- Information shown
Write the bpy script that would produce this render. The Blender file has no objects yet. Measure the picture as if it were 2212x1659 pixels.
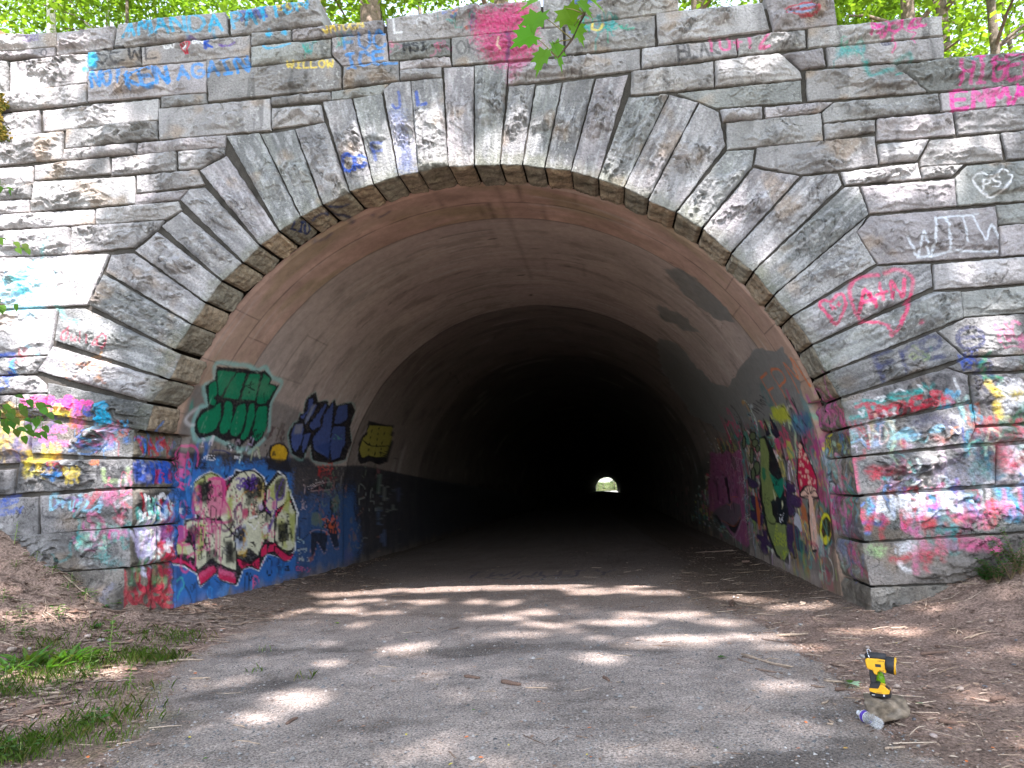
import bpy, bmesh, math, random
import numpy as np
from mathutils import Vector, Matrix
rad = math.radians
scene = bpy.context.scene
C = scene.collection
# ---------------------------------------------------------------- camera
FPX, YAW, PITCH, ROLL = 1500/2212, .0791, .1533, .0434
cam = bpy.data.cameras.new('camera'); co = bpy.data.objects.new('camera', cam); C.objects.link(co)
cam.sensor_fit = 'HORIZONTAL'; cam.sensor_width = 36; cam.lens = 36*FPX; cam.clip_end = 2000; cam.clip_start = .05
_fw = Vector((-math.sin(YAW)*math.cos(PITCH), math.cos(YAW)*math.cos(PITCH), math.sin(PITCH)))
_r = Vector((math.cos(YAW), math.sin(YAW), 0)); _u = _r.cross(_fw)
_r2 = _r*math.cos(ROLL)-_u*math.sin(ROLL); _u2 = _u*math.cos(ROLL)+_r*math.sin(ROLL)
CAM = Vector((1.1009, -8.0517, 1.5))
co.matrix_world = Matrix(((_r2.x,_u2.x,-_fw.x,CAM.x),(_r2.y,_u2.y,-_fw.y,CAM.y),(_r2.z,_u2.z,-_fw.z,CAM.z),(0,0,0,1)))
scene.camera = co
# ---------------------------------------------------------------- light
SUN = Vector((.17, -.65, 1)).normalized()
w = bpy.data.worlds.new("World"); scene.world = w; w.use_nodes = True
nt = w.node_tree; bg = nt.nodes['Background']; sky = nt.nodes.new('ShaderNodeTexSky')
sky.sky_type = 'NISHITA'; sky.sun_disc = False; sky.sun_elevation = math.asin(SUN.z); sky.sun_rotation = math.atan2(SUN.x, SUN.y)
hs_=nt.nodes.new('ShaderNodeHueSaturation'); hs_.inputs['Saturation'].default_value=.6; nt.links.new(sky.outputs[0],hs_.inputs['Color']); nt.links.new(hs_.outputs[0], bg.inputs[0]); bg.inputs[1].default_value = .15
sl = bpy.data.lights.new('sun', 'SUN'); sl.energy = 3.4; sl.angle = rad(.65); sl.color = (1, .93, .94)
so = bpy.data.objects.new('sun', sl); C.objects.link(so); so.rotation_euler = SUN.to_track_quat('Z', 'Y').to_euler()
scene.view_settings.view_transform = 'Standard'; scene.view_settings.look = 'None'
scene.view_settings.exposure = 2.54; scene.view_settings.gamma = 1
scene.render.engine = 'CYCLES'
scene.cycles.max_bounces = 8; scene.cycles.diffuse_bounces = 3
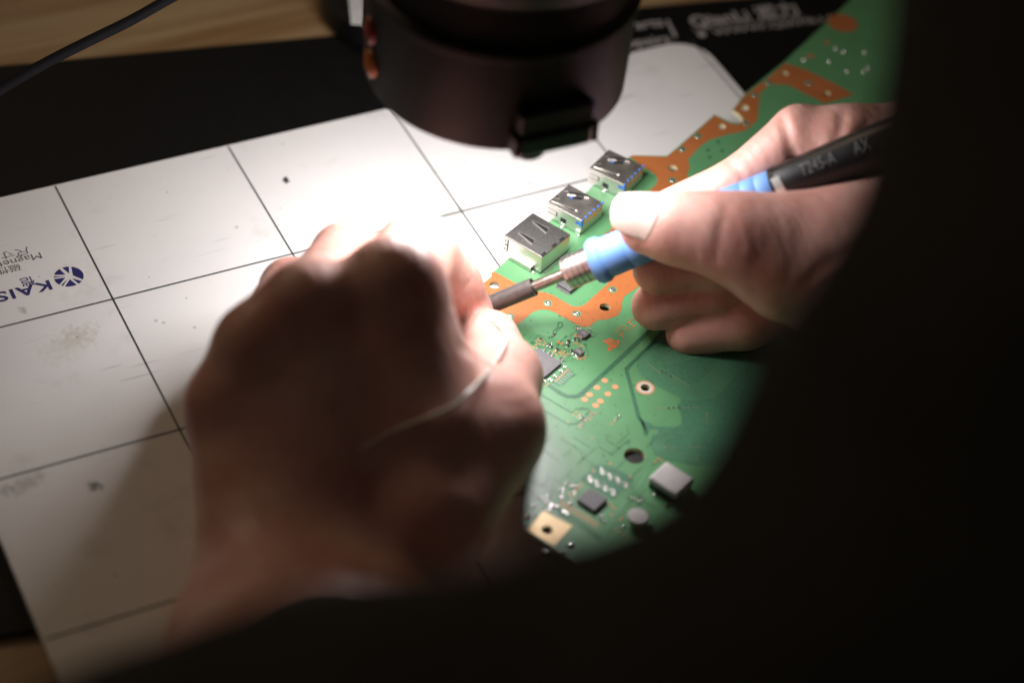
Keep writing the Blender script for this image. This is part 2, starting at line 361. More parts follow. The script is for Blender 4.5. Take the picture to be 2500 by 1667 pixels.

- What you are asked to do
Transcribe each entry above exactly, apart from the pictures.

- Written solution
Write the bpy script that would produce this render. The Blender file has no objects yet. Measure the picture as if it were 2212x1659 pixels.
import bpy, bmesh, math, random
import numpy as np
from mathutils import Vector, Matrix
rad = math.radians
scene = bpy.context.scene
C = scene.collection
# ---------------------------------------------------------------- camera
FPX, YAW, PITCH, ROLL = 1500/2212, .0791, .1533, .0434
cam = bpy.data.cameras.new('camera'); co = bpy.data.objects.new('camera', cam); C.objects.link(co)
cam.sensor_fit = 'HORIZONTAL'; cam.sensor_width = 36; cam.lens = 36*FPX; cam.clip_end = 2000; cam.clip_start = .05
_fw = Vector((-math.sin(YAW)*math.cos(PITCH), math.cos(YAW)*math.cos(PITCH), math.sin(PITCH)))
_r = Vector((math.cos(YAW), math.sin(YAW), 0)); _u = _r.cross(_fw)
_r2 = _r*math.cos(ROLL)-_u*math.sin(ROLL); _u2 = _u*math.cos(ROLL)+_r*math.sin(ROLL)
CAM = Vector((1.1009, -8.0517, 1.5))
co.matrix_world = Matrix(((_r2.x,_u2.x,-_fw.x,CAM.x),(_r2.y,_u2.y,-_fw.y,CAM.y),(_r2.z,_u2.z,-_fw.z,CAM.z),(0,0,0,1)))
scene.camera = co
# ---------------------------------------------------------------- light
SUN = Vector((.17, -.65, 1)).normalized()
w = bpy.data.worlds.new("World"); scene.world = w; w.use_nodes = True
nt = w.node_tree; bg = nt.nodes['Background']; sky = nt.nodes.new('ShaderNodeTexSky')
sky.sky_type = 'NISHITA'; sky.sun_disc = False; sky.sun_elevation = math.asin(SUN.z); sky.sun_rotation = math.atan2(SUN.x, SUN.y)
hs_=nt.nodes.new('ShaderNodeHueSaturation'); hs_.inputs['Saturation'].default_value=.6; nt.links.new(sky.outputs[0],hs_.inputs['Color']); nt.links.new(hs_.outputs[0], bg.inputs[0]); bg.inputs[1].default_value = .15
sl = bpy.data.lights.new('sun', 'SUN'); sl.energy = 3.4; sl.angle = rad(.65); sl.color = (1, .93, .94)
so = bpy.data.objects.new('sun', sl); C.objects.link(so); so.rotation_euler = SUN.to_track_quat('Z', 'Y').to_euler()
scene.view_settings.view_transform = 'Standard'; scene.view_settings.look = 'None'
scene.view_settings.exposure = 2.54; scene.view_settings.gamma = 1
scene.render.engine = 'CYCLES'
scene.cycles.max_bounces = 8; scene.cycles.diffuse_bounces = 3
Keep writing the Blender script for this image. This is part 2, starting at line 361. More parts follow. The script is for Blender 4.5. Take the picture to be 2500 by 1667 pixels.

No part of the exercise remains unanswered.